Using your images to boost your Search Rankings
Alternate text (alt text) is that HTML tag behind your photos that helps a robot like Google look at an image and enjoy its beauty. I’ll assume you already know the basics like why they are so great and how to update them. This post focuses on what to say in the darn things, which is the difference in being on the Google VIP guest list or getting bounced at the door.
How should You Write Photo Alt Text?
1. Describe the photo
Sounds like a no-brainer right? Almost every photographer fails by trying to out think the search engine. The truth is that Google can spot tom-foolery a mile away. It prefers natural sounding text that a human would write and will give your content more credit when it is written this way. Take for example these 3 alternate texts for photos on my website:
- Bride walks down the aisle at her beautiful destination wedding with Pacific Ocean in the background
- Candid groomsmen pose for a photo as they wait by the Ritz Carlton hotel pool for the groom
- Lights twinkle at the evening reception for the Prez-King wedding in Los Angeles
The bold texts are keywords that I might rank for, but you notice they are casually placed in with true descriptions of the images. In reading these alternate texts you can really visualize the images, and you get a true sense for the type of website I have. You probably guessed that I shoot destination weddings including the Ritz and am based in Los Angeles. All of this from just 3 images! Google (and your readers) gain so much more from this type of writing that 3 alt texts that say “LA Wedding Photographer”
2. Use sentence structure
As you saw from the examples above, images should be described as one or maybe 2 fairly brief sentences. There’s not a rule to say what is too short or too long, as long as you describe the image. I use between 5 and 25 words. Be concise. After you’ve written it have a second look and take out any words that seem to be unnecessary.

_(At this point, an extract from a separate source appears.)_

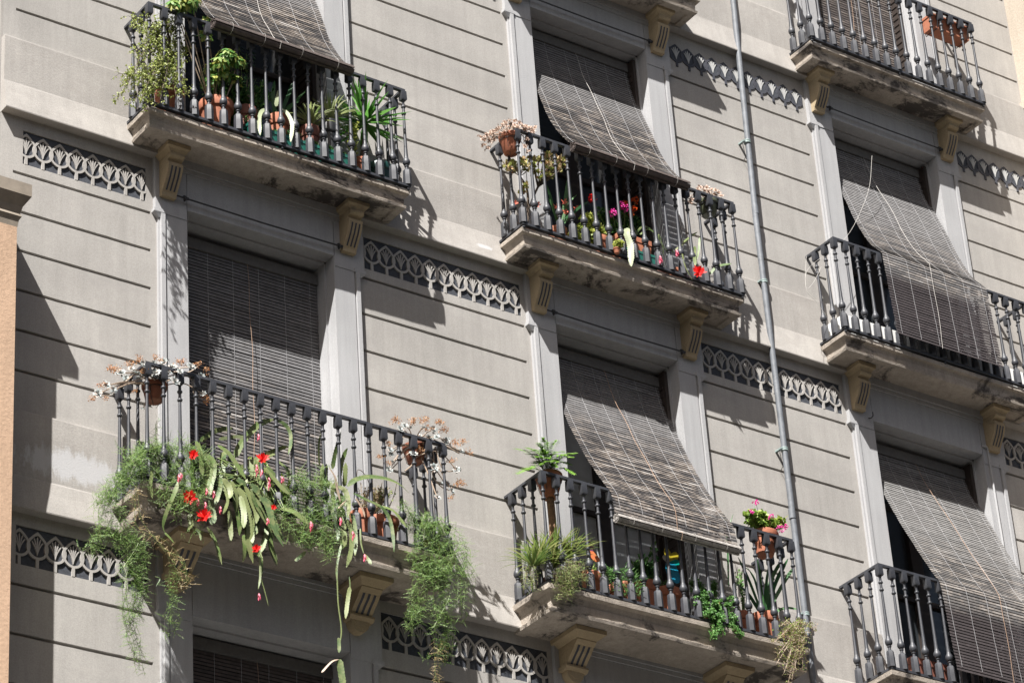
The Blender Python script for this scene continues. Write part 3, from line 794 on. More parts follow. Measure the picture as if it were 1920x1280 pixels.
def rod(c, L, label, dz=-.555, full=True):
    X, W, Z = XC[c], OW[c], LV[L]+dz
    t = thing('iron_rod', label, 'iron rod', (X+W/2, -.05, Z), 'iron rods under the balcony slabs')
    m = MB(); m.tube([(X-.12, -.05, Z), (X+W*.5, -.05, Z-.008), (X+W+.06, -.05, Z)], .008, 6); part(m, 'bar', IROND, t)
    for x in (X-.045, X+W+.03):
        m = MB(); m.tube([(x, .0, Z+.03), (x, -.035, Z+.03), (x, -.06, Z+.01), (x, -.058, Z-.02), (x, -.035, Z-.022), (x, -.03, Z)], .007, 5)
        m.tube([(x-.01, -.05, Z-.0), (x+.03, -.05, Z+.0)], .014, 6); part(m, 'hook', IROND, t)
rod(0, 2, 'iron rod spanning the lintel of the left window between two yellow consoles')
rod(1, 2, 'iron rod spanning the lintel below the middle balcony')
rod(2, 3, 'iron rod spanning the lintel below the top right balcony', dz=-.49)
rod(1, 3, 'iron rod on the lintel at the top middle of the facade', dz=-.49)
t = thing('wall_hook', 'small bent iron hook in the lintel beside the left console of the right window', 'hook', (XC[2]-.06, 0, -.60))
m = MB(); x = XC[2]-.06; m.tube([(x, .0, -.62), (x, -.04, -.64), (x+.01, -.06, -.62), (x+.012, -.058, -.58)], .006, 5); part(m, 'hook', IROND, t)
t = thing('cable_pipe', 'thin grey pipe bent down the window surround below the right console', 'pipe', (XC[2]+OW[2]+.03, -.03, -.60))
x = XC[2]+OW[2]+.03
m = MB(); m.tube([(x-.03, -.01, -.545), (x, -.03, -.55), (x+.03, -.02, -.56), (x+.035, -.015, -.62), (x+.06, -.012, -4)], .011, 7); part(m, 'pipe', TRIM, t)
# ------------------------------------------------------------------ plants and pots
RN = random.Random(41)
def rv(s=1): return Vector((RN.uniform(-1, 1), RN.uniform(-1, 1), RN.uniform(-1, 1)))*s
def leaf(m, p, d, n, L, W, curve=-.15, seg=2, shape=.45, fold=0):
    """one blade: narrow at both ends, widest at `shape`"""
    d = d.normalized(); s = d.cross(n)
    s = s.normalized() if s.length > 1e-5 else d.orthogonal().normalized()
    n = s.cross(d)
    rows = []
    for i in range(seg+1):
        t = i/seg
        if i == seg: rows.append([p+d*L+n*(curve*L)]); continue
        w_ = W*.5*(max(.22, (t/shape)**.6) if t < shape else ((1-t)/(1-shape))**.7)
        c = p+d*(L*t)+n*(curve*L*t*t)
        rows.append([c-s*w_+n*(fold*w_), c+s*w_+n*(fold*w_)])
    k = m.addv([q for r_ in rows for q in r_])
    for i in range(seg-1): m.addf((k+2*i, k+2*i+1, k+2*i+3, k+2*i+2))
    m.addf((k+2*seg-2, k+2*seg-1, k+2*seg))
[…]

3. Think niche and not broad
Labeling an image as “LA wedding photographer” is only valuable for maybe one image on the homepage of your site. And that image is never going to rank on its own for a broad term like that. Plus it becomes really hard to make that term unique for photo number 10, 100, and 1000 on your website or blog. So make your focus to rank for the smaller phrases that are still targeted to your business, but easier to rank for.
Niche phrases are ones you would never think a new client would use to find you, but even a few searches a month will start to add up. Think names of locations where you are shooting (wedding venues, parks, cities and suburbs, etc), think of adjectives (like best, cool, awesome, photojournalist, natural light, etc), think of your subjects (people’s names, breeds of animals, types of products, etc). You get the idea. Pretty soon you will get the majority of your traffic from hundreds of different keywords on random phrases like “Best farm photos of golden retrievers in Smalltown, USA.”
4. Repetition and keyword lists are the fastest way to spam
Galleries and blogs typically have a hundred or so images all loading on the same page. As the page loads you often see the photographers who have names all of their images with the same alt tag, something like “LA wedding photographer” or close variations. That just repeats the same text in the code 100 times for Google who now thinks you are trying to spam the keywords onto the page. Bottom line – use unique tags as often as possible. You can obviously repeat a tag if you have two images of the same subject matter and that is fine, just avoid doing blanket tagging for all your photos because it’s fast, easy, or you think it will rank you better.
5. Alt Text Alone Won’t Rank You
There are many elements that go into ranking a page or an image, and alt text alone won’t get you the top rank. Take this into consideration before going back to all of your old images and adding alternate text to them. It may not be worth the effort. I’d advise focusing only on your most important ones, then watch to see if you get any extra search traffic as a result of your efforts. If so then it may be worth adding alt tags to more images. Other elements that factor into image ranking include image age (older are better), image size (larger ones are better), text surrounding the image (like captions), etc. Just want you to be aware the alts are not the holy grail for image rankings.